Gary Faigin is a Seattle artist, art critic and co-founder of the Gage Academy Art. He takes Megan Sukys on an exploration of his hair-raising experience at Trimpin’s first-ever gallery show, “Klavier-Stücke”.
Photo by Anna Sparks; Winston Wachter Fine Art

Rembrandt’s Selfie: A Humblebrag Portrait

ORIGINALLY PUBLISHED MARCH 25, 2013

>click the triangle above to listen to the interview<
Gary Faigin explores the Rembrandt connection to the modern-day ‘selfie’ and the story portraits aim to tell.

Portraits used to be a mark of class. You could only get an artist to paint your likeness if you had enough money or social stature.

These days, though, it’s no problem. You just grab your phone and snap a “selfie”.

Bad Selfie 2013

But, the “selfie” has a lot of haters. People point to them as examples of our runaway narcissism.

And yet, the self-portrait is a pillar of fine art. So, what’s the difference between a self-indulgent “selfie” and a self-portrait worthy of generations?

I turned to Gary Faigin with that question. He’s an artist, an art critic and co-founder of Seattle’s Gage Academy of Art.

He pointed me in the direction of this self-portrait from Rembrandt, created just four years before his death, around 1665.

Gary notes that in this portrait Rembrandt paints himself as “artist in the studio”. He wears simple clothes, carries his palette and brushes, and sits in front of a wall with two simple circles painted on it.

When Rembrandt painted this he was out of fashion, bankrupt, and watching his students rise above him in wealth and social stature; students like the fellow below, Ferdinand Bol.

Self-Portrait, Ferdinand Bol (1669)

Bol learned his craft from Rembrandt, even teaching the style to students of his own. When he painted this, Bol was more financially successful and socially well-regarded than Rembrandt, and he painted himself like that. Sumptuous fabrics, a pricey statue and a Roman column were the trappings that Bol chose for his self-portrait, portraying himself as “successful man”.

Gary says that Portraiture was big business during the Dutch Golden Age. In an era before advertising and social media, portraits were branding. The wealthy class commissioned portraits to show the world how successful they were.

Pieter van den Broecke by Frans Hals (1633)

Rembrandt’s contemporary, Frans Hals, painted this portrait of Dutch merchant Pieter van den Broecke. This guy comes across as friendly, and he was in fact a close pal of the artist. But, Gary did research and found that van den Broecke wrangled a nutmeg monopoly for the Dutch in the Banda Islands, killing and enslaving natives. The portrait captured the image van den Broecke wanted, not reality.
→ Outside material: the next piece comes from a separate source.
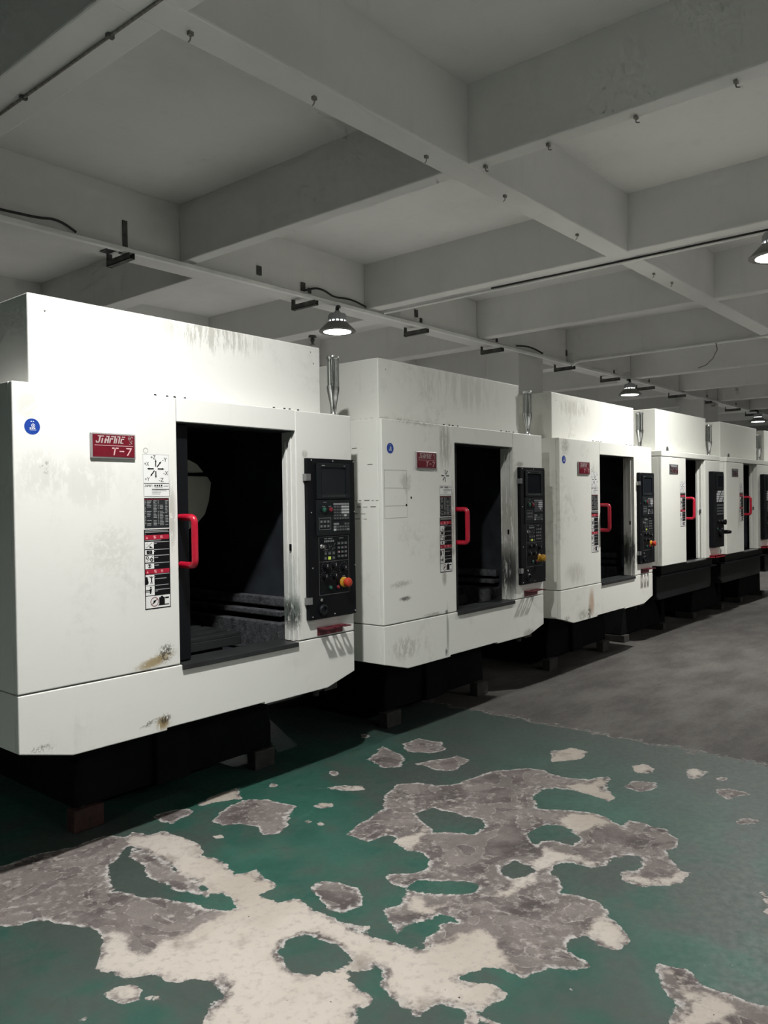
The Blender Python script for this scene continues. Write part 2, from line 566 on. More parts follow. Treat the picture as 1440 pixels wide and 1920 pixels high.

So, what message does Rembrandt’s portrait convey? Gary Faigin believes the secret message is in those simple circles.

Like many other art historians, Gary thinks the two circles are a reference to another great painter, Giotto. The Italian painter of the Middle Ages was said to have been able to draw a circle, perfectly, free-hand. By putting those two, simple circles so large behind his head, Gary says that Rembrandt thumbed his nose at the fleeting fashion of the Dutch art scene. Rather than portraying himself as rich or successful, Rembrandt painted himself, quite simply, as a Master. He connected his image to one of the greatest artists of all time, branding himself as bigger and more enduring than his era.

Now, very few of us intend to set our image as Great Masters of Art, but Gary Faigin says there is something we can learn from the way Rembrandt crafted his own “selfie”. It’s something Gary thinks about when he paints his own self-portraits.

A Bad Hair Day, Gary Faigin

Portraits should do more than just show what you look like, whether you’re fat or thin or beautiful. In fact, portraiture as art has very little to do with what a person looks like. The test of a portrait is what someone will be able to connect with one hundred years from now. It should reveal something about the life of a particular person in a particular place at a particular time.

So, the next time you snap a “selfie” for your profile pic, ask yourself, what am I really saying with this picture?

Intentional Self-Portrait 2013

RELATED EVENT:

Rembrandt’s Self Portrait with Two Circles, and other portraits from The Kenwood House, London, were on display at the Seattle Art Museum through May 19, 2013.